I checked the weather during the week and again on Friday. According to the TAF's and satellite images, there was a large low about to move in from the West which would clear up and leave a ridge of high pressure (and consequently blue skies) all day Sunday. Which was just as well, because Sally asked if we could go on Sunday instead. "Not a problem", I told her "it's supposed to be pissing down on Saturday".

But how wrong did the forecasters get it. I awoke on Saturday to lovely high Cirrus Stratus and as the morning went on the weather stayed mild, although it did get grey as the day passed. I emailed Polder to confirm the TAF and they said it was supposed to be crappy by the time I was to go up, so they were OK to let me scrap the flight. I rang Matt to talk flying etc and we were joking about how when we do scrub a flight, how we want the weather to prove us right. And sure enough it started to turn bad, but the "cats and dogs" never did appear, just poor visibility.

I went to a friends party and watched my beer intake. I stuck to 4 bottles of beer, made sure Jana knew she was to be at the train station by 10:30 and was home, tucked up in bed by midnight....and who said flying is glamorous :-)

Sunday began with Sally sending me an sms about the weather. She was worried about the fog in Lelystad. Her parents live there and she could see how grey outside it was. I checked the
weather and the forecasters were predicting it to burn off by lunch-time. So off I went.

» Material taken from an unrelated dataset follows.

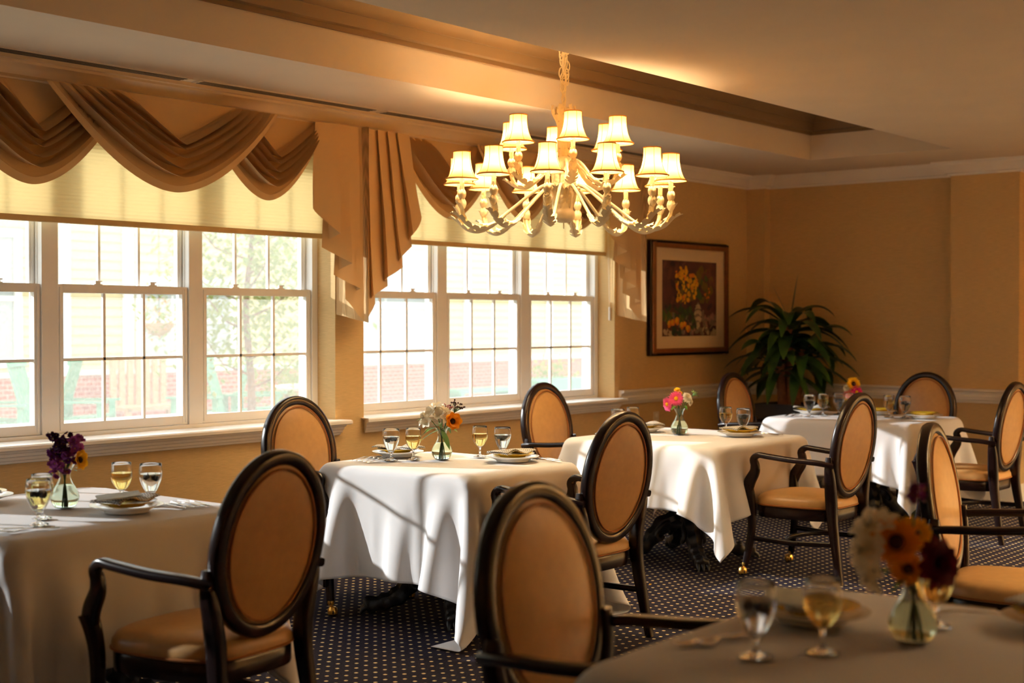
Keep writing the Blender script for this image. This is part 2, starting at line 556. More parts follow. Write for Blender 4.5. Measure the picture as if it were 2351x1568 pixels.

But it didn't start out all roses. Jana pissed me off by doing a typical "Jana". "Oh my alarm clock didn't go off sweetie....can you tell me what trains I can get sweetie....Oh I'll be an hour late sweetie
". I just KNEW it...I knew she'd miss the train. In the end she ended up not making it....which if I was clever, I could have put money on, AND won. I got to the station, met Sally and her family and we drove to the airport. But there was no sign of the weather changing. We went for a coffee and watched the weather from the cafe. At last......a glimmer of sunshine. But it was already 13:20. I had the plane (PH-PJL...or "Me Julie") until 14:00. But I pre-flighted her, posed for some pics (coming soon) and strapped Sally and Ricky in. Fired up the engine, radio check and pre flight checks etc and we taxied to the run-up area.

Sal was babbling away while I was trying to do the pre-flight checks and eventually we taxied onto the runway. And very soon afterwards we were skybound. Sal let out a "Whoooo" as we rotated and climbed out and then I headed out for the city of Lelystad. But the weather was still iffy up above. Clouds were scattered at around 500ft so I had to be careful to remain clear of clouds. As I continued, the weather was beginning to improve. I dialled in the Lelystad NDB and made a route back towards the airfield. I aimed for VRP Sierra and called overhead, joined downwind and did the pre-landing checks. Again Sal was babbling in my ear and I had to concentrate with a stiff crosswind. I overshot a bit turning final, and had to slip to loose height, but recovered and brought "Me Julie" in for a landing. But sadly I flared a little too high and hit the deck a little hard. But there was no bounce and it was a solid landing. We taxied back, shut down and headed back to the club to do the paperwork. I mentioned to Ruben about the hard landing and he smiled and simply said "You can't get them all the time".

Time logged....30 mins, but I wish it could have been more.